Six ships reached international waters off Libya while patrol aircraft and fighter jets headed to the area to provide long-range surveillance and intercept flights suspected of carrying weapons, NATO said.

The NATO mission has the authority to intercept and board suspicious ships, and even fire a warning shot across the bow of vessels trying to slip away, a NATO official said.

Several NATO nations that are taking part in the UN-mandated no-fly zone over Libya want the military alliance to take the reins from the international coalition led by the United States, France and Britain.

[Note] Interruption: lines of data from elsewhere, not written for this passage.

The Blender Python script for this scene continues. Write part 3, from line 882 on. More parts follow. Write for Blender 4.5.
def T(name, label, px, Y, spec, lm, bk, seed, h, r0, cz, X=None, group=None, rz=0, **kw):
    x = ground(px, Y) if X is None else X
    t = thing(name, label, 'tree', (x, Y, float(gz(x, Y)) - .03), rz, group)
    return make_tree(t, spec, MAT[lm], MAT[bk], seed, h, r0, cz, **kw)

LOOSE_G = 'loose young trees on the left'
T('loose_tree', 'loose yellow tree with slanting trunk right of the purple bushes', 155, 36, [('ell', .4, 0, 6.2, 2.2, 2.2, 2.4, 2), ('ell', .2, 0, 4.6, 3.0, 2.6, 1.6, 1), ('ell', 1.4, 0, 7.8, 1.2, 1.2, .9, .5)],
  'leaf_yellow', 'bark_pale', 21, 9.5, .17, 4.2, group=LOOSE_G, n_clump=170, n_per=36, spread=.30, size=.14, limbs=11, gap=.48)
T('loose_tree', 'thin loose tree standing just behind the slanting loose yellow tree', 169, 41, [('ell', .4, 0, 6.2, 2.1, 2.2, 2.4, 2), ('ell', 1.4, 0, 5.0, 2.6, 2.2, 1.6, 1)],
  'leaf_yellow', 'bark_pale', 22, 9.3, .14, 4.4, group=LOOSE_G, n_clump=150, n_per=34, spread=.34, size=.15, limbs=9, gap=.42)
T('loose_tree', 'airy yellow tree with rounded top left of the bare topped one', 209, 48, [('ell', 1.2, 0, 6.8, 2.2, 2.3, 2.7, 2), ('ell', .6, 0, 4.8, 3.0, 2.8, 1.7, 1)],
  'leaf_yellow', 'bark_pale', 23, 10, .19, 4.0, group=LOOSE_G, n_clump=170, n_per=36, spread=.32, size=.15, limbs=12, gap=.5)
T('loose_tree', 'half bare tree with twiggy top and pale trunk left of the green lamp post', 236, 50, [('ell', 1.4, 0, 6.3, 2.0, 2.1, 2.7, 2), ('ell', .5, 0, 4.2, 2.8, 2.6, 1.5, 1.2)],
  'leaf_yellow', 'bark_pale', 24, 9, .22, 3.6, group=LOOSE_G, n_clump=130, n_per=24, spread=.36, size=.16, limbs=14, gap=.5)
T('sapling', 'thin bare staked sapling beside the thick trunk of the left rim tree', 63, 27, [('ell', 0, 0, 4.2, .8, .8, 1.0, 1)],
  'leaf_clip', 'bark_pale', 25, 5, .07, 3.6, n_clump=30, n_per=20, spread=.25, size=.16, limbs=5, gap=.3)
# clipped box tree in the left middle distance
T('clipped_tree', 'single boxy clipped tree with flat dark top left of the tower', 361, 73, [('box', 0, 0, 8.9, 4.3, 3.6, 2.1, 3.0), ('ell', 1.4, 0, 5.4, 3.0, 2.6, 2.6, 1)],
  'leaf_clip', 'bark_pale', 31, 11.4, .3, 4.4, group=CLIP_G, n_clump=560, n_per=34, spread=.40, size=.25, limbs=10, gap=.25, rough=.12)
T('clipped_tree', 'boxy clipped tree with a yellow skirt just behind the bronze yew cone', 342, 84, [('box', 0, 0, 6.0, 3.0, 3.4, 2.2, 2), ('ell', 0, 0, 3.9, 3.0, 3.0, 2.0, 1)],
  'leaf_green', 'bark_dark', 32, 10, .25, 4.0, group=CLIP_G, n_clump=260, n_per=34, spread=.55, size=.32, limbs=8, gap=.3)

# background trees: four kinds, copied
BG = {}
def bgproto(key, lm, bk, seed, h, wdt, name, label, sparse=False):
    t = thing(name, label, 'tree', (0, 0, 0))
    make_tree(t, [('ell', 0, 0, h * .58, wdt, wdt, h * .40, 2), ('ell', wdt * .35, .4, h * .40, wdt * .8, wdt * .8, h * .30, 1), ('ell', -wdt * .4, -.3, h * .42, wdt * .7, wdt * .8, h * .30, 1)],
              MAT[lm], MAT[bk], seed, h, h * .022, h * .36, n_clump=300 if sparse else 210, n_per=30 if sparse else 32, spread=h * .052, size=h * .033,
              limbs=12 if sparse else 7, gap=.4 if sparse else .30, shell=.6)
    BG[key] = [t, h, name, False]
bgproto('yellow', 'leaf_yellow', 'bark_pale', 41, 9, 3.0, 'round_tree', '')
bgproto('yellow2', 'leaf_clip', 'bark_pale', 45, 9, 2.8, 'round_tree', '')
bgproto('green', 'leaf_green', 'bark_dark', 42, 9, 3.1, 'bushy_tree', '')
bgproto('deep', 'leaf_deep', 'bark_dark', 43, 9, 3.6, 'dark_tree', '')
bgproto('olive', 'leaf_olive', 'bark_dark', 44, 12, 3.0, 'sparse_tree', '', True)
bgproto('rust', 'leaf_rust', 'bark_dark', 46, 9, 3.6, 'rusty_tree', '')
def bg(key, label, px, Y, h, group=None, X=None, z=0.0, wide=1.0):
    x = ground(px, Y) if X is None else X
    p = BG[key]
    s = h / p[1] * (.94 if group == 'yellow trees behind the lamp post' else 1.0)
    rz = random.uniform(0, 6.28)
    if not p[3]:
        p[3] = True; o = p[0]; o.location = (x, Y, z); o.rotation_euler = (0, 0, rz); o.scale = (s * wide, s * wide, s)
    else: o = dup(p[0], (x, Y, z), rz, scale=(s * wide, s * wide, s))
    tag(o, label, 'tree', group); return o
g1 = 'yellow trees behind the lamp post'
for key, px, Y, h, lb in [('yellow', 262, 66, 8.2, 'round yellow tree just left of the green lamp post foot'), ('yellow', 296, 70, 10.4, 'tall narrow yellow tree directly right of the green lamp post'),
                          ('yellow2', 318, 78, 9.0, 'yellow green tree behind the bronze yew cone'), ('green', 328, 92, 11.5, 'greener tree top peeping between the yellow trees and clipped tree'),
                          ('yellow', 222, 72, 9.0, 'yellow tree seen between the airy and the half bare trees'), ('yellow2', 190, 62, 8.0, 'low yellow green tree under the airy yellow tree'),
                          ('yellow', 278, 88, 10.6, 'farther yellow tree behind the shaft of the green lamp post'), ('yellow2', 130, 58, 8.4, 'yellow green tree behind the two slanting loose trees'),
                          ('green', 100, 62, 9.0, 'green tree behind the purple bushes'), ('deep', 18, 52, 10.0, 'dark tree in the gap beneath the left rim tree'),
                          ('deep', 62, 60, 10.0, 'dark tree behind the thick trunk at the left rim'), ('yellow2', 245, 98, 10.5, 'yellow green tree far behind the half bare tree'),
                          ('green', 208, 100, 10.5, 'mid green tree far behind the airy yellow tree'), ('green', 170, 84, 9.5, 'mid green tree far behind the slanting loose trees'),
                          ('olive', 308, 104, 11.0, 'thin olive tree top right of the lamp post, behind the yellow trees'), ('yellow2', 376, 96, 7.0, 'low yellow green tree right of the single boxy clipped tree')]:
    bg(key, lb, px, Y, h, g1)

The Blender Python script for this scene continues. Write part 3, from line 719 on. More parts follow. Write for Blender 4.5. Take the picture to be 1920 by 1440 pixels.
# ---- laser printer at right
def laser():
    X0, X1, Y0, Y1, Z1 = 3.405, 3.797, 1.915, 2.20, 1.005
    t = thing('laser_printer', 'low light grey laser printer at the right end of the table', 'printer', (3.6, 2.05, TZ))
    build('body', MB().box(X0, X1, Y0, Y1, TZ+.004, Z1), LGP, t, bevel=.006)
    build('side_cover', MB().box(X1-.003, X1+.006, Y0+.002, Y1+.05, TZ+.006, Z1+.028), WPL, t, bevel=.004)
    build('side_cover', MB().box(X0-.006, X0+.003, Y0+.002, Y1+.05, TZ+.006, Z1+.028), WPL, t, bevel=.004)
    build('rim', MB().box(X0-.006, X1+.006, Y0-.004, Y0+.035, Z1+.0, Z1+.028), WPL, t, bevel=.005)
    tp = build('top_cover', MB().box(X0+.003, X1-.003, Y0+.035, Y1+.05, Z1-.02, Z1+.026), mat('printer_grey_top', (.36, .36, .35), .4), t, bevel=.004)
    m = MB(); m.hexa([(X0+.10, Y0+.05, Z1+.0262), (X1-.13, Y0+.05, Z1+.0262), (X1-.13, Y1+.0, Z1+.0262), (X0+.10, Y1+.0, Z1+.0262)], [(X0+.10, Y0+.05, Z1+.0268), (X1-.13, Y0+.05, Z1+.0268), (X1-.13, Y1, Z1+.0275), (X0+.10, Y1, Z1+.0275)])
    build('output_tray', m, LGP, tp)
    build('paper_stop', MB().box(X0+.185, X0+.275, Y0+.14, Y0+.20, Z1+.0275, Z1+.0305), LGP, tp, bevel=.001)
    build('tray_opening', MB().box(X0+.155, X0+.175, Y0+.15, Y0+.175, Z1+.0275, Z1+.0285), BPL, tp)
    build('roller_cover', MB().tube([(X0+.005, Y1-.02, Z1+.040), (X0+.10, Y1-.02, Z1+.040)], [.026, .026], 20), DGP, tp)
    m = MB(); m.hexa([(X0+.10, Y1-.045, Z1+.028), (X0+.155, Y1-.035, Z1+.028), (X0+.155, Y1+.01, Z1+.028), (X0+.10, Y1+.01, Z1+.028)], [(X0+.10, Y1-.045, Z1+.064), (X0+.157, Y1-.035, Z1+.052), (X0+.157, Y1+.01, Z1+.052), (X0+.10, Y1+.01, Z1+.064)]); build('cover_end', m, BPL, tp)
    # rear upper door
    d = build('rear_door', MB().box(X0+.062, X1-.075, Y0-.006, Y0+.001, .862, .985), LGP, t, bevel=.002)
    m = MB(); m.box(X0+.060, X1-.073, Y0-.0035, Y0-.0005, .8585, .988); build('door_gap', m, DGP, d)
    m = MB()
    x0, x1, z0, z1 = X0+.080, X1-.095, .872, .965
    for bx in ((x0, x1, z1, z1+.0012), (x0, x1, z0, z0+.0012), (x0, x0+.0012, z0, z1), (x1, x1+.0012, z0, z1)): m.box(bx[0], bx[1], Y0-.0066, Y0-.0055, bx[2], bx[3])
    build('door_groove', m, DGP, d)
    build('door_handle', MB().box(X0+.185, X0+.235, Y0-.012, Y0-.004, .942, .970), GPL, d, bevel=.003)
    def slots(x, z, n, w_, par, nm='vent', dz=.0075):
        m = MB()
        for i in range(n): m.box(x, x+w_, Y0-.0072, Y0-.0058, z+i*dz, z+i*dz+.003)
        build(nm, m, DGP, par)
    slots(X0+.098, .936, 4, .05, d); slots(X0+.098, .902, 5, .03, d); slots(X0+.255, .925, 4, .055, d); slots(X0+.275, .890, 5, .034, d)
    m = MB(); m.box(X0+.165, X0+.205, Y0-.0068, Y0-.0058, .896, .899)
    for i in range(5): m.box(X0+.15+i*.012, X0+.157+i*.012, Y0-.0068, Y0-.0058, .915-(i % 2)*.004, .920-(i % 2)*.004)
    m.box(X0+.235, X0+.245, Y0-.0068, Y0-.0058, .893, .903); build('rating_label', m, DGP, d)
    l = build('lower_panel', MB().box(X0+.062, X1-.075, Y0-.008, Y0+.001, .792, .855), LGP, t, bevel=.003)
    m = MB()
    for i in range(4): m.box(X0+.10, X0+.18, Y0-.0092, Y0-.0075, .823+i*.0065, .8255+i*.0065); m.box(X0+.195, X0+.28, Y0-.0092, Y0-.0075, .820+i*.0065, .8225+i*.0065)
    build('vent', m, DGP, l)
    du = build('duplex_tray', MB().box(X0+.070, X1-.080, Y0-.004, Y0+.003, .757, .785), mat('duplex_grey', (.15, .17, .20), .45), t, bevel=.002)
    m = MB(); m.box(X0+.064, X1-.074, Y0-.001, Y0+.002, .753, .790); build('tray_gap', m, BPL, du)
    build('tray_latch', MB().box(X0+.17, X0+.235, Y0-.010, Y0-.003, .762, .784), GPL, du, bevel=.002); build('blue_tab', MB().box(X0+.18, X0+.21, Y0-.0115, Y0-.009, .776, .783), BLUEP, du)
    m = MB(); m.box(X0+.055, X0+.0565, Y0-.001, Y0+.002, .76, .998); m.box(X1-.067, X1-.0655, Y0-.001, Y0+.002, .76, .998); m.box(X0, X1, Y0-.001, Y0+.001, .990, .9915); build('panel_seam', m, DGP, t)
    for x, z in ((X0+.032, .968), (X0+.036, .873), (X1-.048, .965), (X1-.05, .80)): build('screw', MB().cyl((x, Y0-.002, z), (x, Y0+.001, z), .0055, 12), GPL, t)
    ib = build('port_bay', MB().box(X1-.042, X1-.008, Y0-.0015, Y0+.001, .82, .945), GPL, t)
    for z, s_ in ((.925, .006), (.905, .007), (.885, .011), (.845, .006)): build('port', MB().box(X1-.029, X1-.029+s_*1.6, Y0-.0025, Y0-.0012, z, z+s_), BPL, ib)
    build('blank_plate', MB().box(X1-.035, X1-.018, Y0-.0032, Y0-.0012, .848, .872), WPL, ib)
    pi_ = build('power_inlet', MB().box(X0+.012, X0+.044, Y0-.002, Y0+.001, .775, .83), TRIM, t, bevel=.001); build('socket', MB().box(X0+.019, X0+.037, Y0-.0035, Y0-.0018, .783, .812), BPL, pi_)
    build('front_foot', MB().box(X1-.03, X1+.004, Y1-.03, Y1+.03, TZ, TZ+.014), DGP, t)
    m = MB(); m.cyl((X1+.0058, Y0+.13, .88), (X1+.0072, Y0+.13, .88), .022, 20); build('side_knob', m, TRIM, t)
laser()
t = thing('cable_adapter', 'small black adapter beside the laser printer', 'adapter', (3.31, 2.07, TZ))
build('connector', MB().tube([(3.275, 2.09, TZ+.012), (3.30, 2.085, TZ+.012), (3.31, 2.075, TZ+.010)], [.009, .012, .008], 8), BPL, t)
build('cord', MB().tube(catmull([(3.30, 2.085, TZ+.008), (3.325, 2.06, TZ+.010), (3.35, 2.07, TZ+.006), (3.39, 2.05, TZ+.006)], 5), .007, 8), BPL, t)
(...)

The operations have been intense, with Britain saying the bombing campaign that started Saturday had almost obliterated Libya's air force, while the US military said ground troops loyal to Kadhafi were now being targetted.

The three powers leading the assault had appeared close to a compromise on who should take over command, with France proposing that political control rest in the hands of a committee of coalition countries while NATO would be left with planning and operational duties.

France and Britain announced that the "contact group" of coalition nations would meet in London on Tuesday, with the participation of all other partners in the military campaign plus the African Union and the Arab League.

French Foreign Minister Alain Juppe, who has warned that running the operation under the NATO flag could alienate Arab allies, said it was important to "make clear that the political leadership is not NATO, but the contact group."

But Italian Foreign Minister Franco Frattini, who has warned that Rome could take back control of air bases being used by the coalition unless NATO takes charge, insisted on a "single chain of command under NATO."

Foreign ministry spokesman Maurizio Massari added: "There is some resistance among NATO member states. France has been the most intransigent."

"Europe has divided. This isn't anti-French. We are talking about an important mission in which Europe has to act together to be credible," he said.

earlier related report
Italy criticises 'intransigent' France over Libya
Rome (AFP) March 23, 2011 - Italy on Wednesday said France was being "intransigent" about handing over command of military operations over Libya to NATO and condemned its recognition of the Libyan interim national council.

"We have to return to the rules with a single chain of command under NATO," Foreign Minister Franco Frattini said in a speech to the Senate.

Frattini said there could be "a dialogue of national reconciliation" in Libya but only after a ceasefire had been put in place.

Foreign ministry spokesman Maurizio Massari added: "There is some resistance among NATO member states. France has been the most intransigent."

"Europe has divided. This isn't anti-French. We are talking about an important mission in which Europe has to act together to be credible," he said.

Massari also criticised France's decision earlier this month to recognise the Interim National Council (INC) as Libya's "legitimate representative."

"We are not okay with a country deciding this autonomously, without agreeing with the others," he said.

"We think it is difficult that the council can be recognised as the legitimate government for the whole of Libya," he added.

NATO nations meeting in Brussels on Wednesday offered an armada of ships and submarines to enforce an arms embargo against Libyan leader Moamer Kadhafi, but a row over who should run the entire Libya campaign remains unsettled.

earlier related report
Libya conflict to have minimal impact on US budget
Washington (AFP) March 23, 2011 - Military operations in Libya will have only a small impact on the US budget even though 11 warships are helping the effort and over 160 Tomahawk missiles have been fired, a top admiral said Wednesday.

"From my standpoint in the Navy, because we're not mobilizing or sending more forces forward, all of these are relatively minor increases in costs," said Chief of Naval Operations Admiral Gary Roughead.

Many warships and American aircraft are constantly positioned around the world to deal with any potential crisis, and the cost of such deployments is already factored into the defense budget.

With 11 warships, including three submarines, and dozens of aircraft from the Army, Navy and Marines already deployed, the United States has so made the largest contribution to the operation against the forces of Libyan leader Moamer Kadhafi.

"When you look at the expenses of what we in the Navy incurred, given the fact that the forces were already there, those costs are sunk for me. I'm already paying for that," Roughead said.

"Did we incur some additional flying hours? Yes, but, for example, the Growlers that we brought in were flying in Iraq anyway so those flying hours were being burned."

A squadron of some five EA-18G Growlers, carrier-based electronic warfare aircraft, are tasked with taking out radar systems and jamming enemy communications.

Two destroyers and three submarines have fired some 162 Tomahawks missiles at Libyan targets since Saturday. With each one costing almost $650,000, the total cost so far comes to more than 100 million dollars.

But Roughead also sought to downplay the expense. "The Tomahawks that were shot, they're part of our current inventory. There are ample replacements for those in the inventory," he said.

The Navy budget has already factored in the cost of replacing each missile fired. And the US arsenal includes some 3,000 Tomahawks, he added.

And even if several dozen bombs have already been dropped on Libya, hundreds or even thousands have been discharged in Afghanistan and Iraq since 2003.